В 1727 г. по приглашению петербургской Академии наук из Германии в Россию приехал Леонард Эйлер. В 1741 г. Эйлер уехал из Петербурга для работы в Берлинской Академии наук, но через 25 лет, уже по приглашению Екатерины II, вновь вернулся в столицу России. Возвращался он морем и попал в кораблекрушение, во время которого у него пропал сундук со всеми бумагами. Чудом уцелевшего ученого императрица не только встречала лично, но и устроила в его честь прием. Напомним, что в то время в математике «п» в квадрате обозначалось буквами «пп», а «к» в квадрате — «кк». А теперь анекдот:
Екатерина сказала Эйлеру на приеме:
— Какое несчастье! У нас погиб сундук со всеми вашими «пипи» и «кака».
Довольно большой цикл фольклора сложился вокруг имени крупнейшего русского ученого-химика Дмитрия Ивановича Менделеева. Известно, что в свободное от науки время Менделеев любил изготавливать чемоданы, раздаривая их всем своим знакомым. Это, казалось бы, личное обстоятельство не ускользнуло от фольклора.
Однажды Менделеев копался в куче обрезков кожи в лавке Гостиного двора.
— Кто этот бородатый-волосатый? — спросил один посетитель другого.
— Да что вы?! — ответил тот. — Таких людей надо знать в лицо. Это же известный чемоданный мастер Менделеев.
Уже будучи немолодым ученым, Менделеев оказался в центре общественного скандала.
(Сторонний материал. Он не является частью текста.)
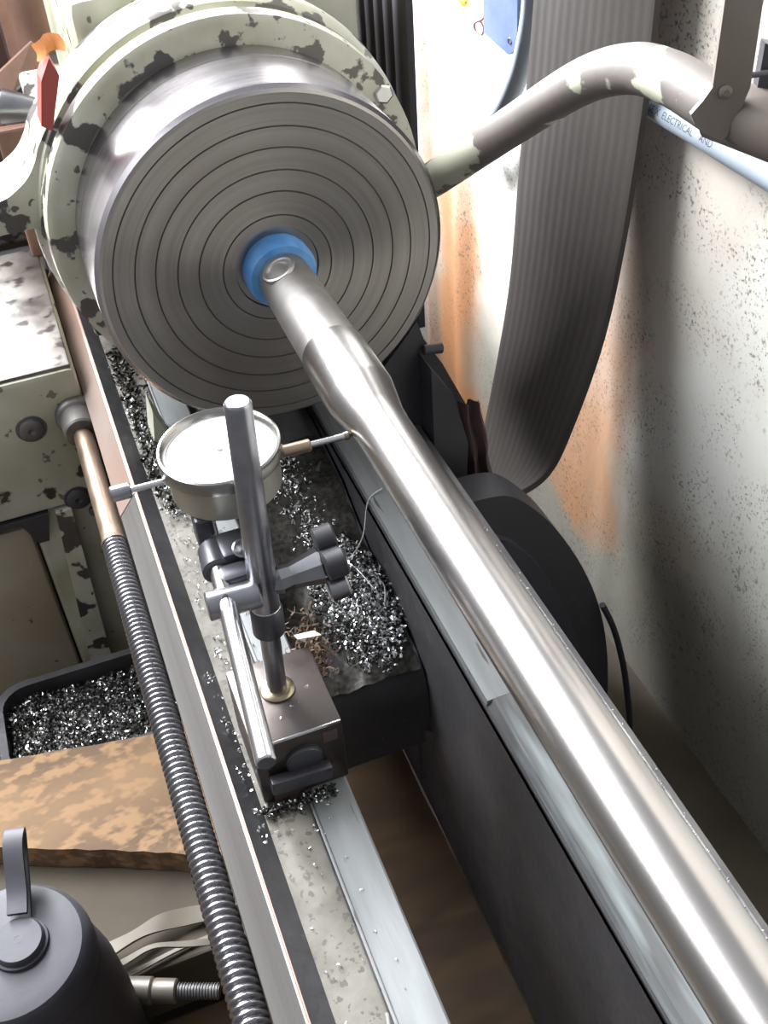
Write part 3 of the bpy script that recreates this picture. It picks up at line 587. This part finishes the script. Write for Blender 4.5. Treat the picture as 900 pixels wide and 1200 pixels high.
chips('dark_shavings', 'dark grimy shavings on the front way below the chuck rim', lambda r: (s_left(r)[0], r.uniform(-10, 190), -139+abs(r.gauss(0, 2))), 500, (1, 2.6), (.8, 2), 51, chipd)
def s_left2(r): return (r.uniform(-95, -62), r.uniform(-150, -10), -139.6)
chips('steel_shavings', 'scattered shavings on the way under the dial indicator', s_left2, 170, (.5, 1.4), (.4, .9), 6, chipm)
def s_tray(r): x = r.uniform(-243, -120); y = r.uniform(14, 90); return (x, y, -364+5*noise.noise(Vector((x*.05, y*.05, 0)))+r.uniform(0, 3))
chips('steel_shavings', 'bright shavings filling the black chip tray', s_tray, 1500, (.6, 2.0), (.5, 1.2), 7, chipm)
v = [(-243+i*6, 12+j*5.6, -367+4*noise.noise(Vector((i*.3, j*.3, 0)))) for i in range(29) for j in range(15)]; f = [(i*15+j, i*15+j+1, (i+1)*15+j+1, (i+1)*15+j) for i in range(28) for j in range(14)]
tag(obj('packed_swarf', v, f, chipd, smooth=True), 'dark packed swarf in the bottom of the chip tray', 'swarf', kind='stuff')
chips('dark_shavings', 'dark shavings mixed into the chip tray', s_tray, 1500, (.8, 2.6), (.7, 1.8), 71, chipd)
def s_front(r): x = r.uniform(-97, -62); return (x, -239-abs(r.gauss(0, 3.5)), -139.5+r.uniform(0, 1.5))
chips('steel_shavings', 'small shavings along the front foot of the magnetic base', s_front, 70, (.5, 1.3), (.4, .9), 8, chipm)
chips('dark_shavings', 'dark crumbs along the front foot of the magnetic base', s_front, 160, (.6, 1.5), (.5, 1), 81, chipd)
def s_way(r): return (r.uniform(-96, -58), r.uniform(-370, -250), -139.8)
chips('steel_shavings', 'few loose chips on the near front way', s_way, 26, (.5, 1.1), (.4, .8), 9, chipm)
chips('steel_shavings', 'fine glitter of chips along the rear edge of the bed', lambda r: (76+r.gauss(0, 1.6), r.uniform(-520, -80), -141+r.uniform(0, 1)), 700, (.3, .8), (.3, .6), 10, chipm)
chips('steel_shavings', 'few chips on the magnetic base block top', lambda r: (r.uniform(-80, -62), r.uniform(-232, -212), -97.3), 5, (.5, 1.0), (.4, .7), 11, chipm)
chips('steel_shavings', 'chips caught between the vee rail and the base block', lambda r: (r.uniform(-104, -97), r.uniform(-262, -150), -135), 60, (.5, 1.2), (.4, .9), 12, chipm)
chips('rusty_swarf', 'tangle of brown rusty swarf behind the magnetic base', lambda r: (r.gauss(-46, 4), r.gauss(-158, 10), -139+abs(r.gauss(0, 7))), 260, (1.5, 5), (.5, 1.2), 13, rustm, (.2, .7))
for pts, lab in (([(-5, -67, -170), (5, -68, -164), (15, -63, -155), (24, -50, -141), (35, -46, -138)], 'single bright wire of swarf reaching up to the rear way'),
                 ([(-22, -75, -172), (-8, -72, -165), (6, -80, -164), (16, -92, -170), (14, -100, -178)], 'looped bright wire of swarf over the top of the shavings heap'),
                 ([(-3, -62, -168), (4, -76, -166), (10, -92, -172)], 'straight bright sliver lying on the shavings heap'),
                 ([(-78, -372, -139.4), (-79, -362, -138.6), (-77, -350, -139.4)], 'pale curled sliver on the front way near the bottom edge')):
    tag(MB().tube(pts, .45, 6, 5, flat=2).build('swarf_curl', chipm, smooth=True), lab, 'swarf', 'loose bright wires of swarf')

# ------------------------------------------------------------------ origins at the base of each thing
bpy.context.view_layer.update()
def descend(o):
    out = []
    for c in o.children: out += [c]+descend(c)
    return out
for o in [q for q in COL.objects if q.parent is None and q.type in ('EMPTY', 'MESH') and q.get('kind') is None]:
    ms_ = [q for q in [o]+descend(o) if q.type == 'MESH']
    pts = [v.co for q in ms_ for v in q.data.vertices]
    if not pts: continue
    lo = [min(p[i] for p in pts) for i in range(3)]; hi = [max(p[i] for p in pts) for i in range(3)]
    b = Vector(((lo[0]+hi[0])/2, (lo[1]+hi[1])/2, lo[2]))
    if o.type == 'MESH': o.data.transform(Matrix.Translation(-b))
    o.location = b
    for c in o.children: c.location = -b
Он затеял бракоразводный процесс с первой женой, чтобы соединить свою судьбу с молодой и любимой женщиной. На его пути стала церковь. На Менделеева была наложена епитимья: семь лет он не имел права жениться. Наконец все-таки нашелся знакомый священник, который согласился обвенчать молодых, за что тут же был лишен сана. Тем не менее венчание состоялось. На беду, этот чуть ли не беспрецедентный случай стал широко известен, и его примеру начали следовать не всегда чистоплотные люди.
Некий офицер, оказавшись в таком же положении, в своих попытках развестись дошел до самого царя, но и там получил категорический отказ.
— Но ведь у Менделеева две жены, — воскликнул он в последней надежде.
— Да, у него две жены, но Менделеев у меня один, — ответил царь.
Но более всего среди простого народа Менделеев известен тем, что он будто бы установил оптимальное количество градусов в русской водке. Связано это с одной из практических работ ученого, получившей научное обоснование в его диссертации «О соединении спирта с водою». Это обстоятельство породило легенду, будто бы Менделеев нашел оптимальную величину процента спирта в воде для производства обыкновенной водки. Будто бы именно ему мы обязаны знаменитыми сорока градусами, обозначенными на бутылочных этикетках. По воспоминаниям петроградцев, переживших голод во время Гражданской войны, самогонщиков, которые гнали водку из заплесневелого хлеба, в быту называли «Менделеями».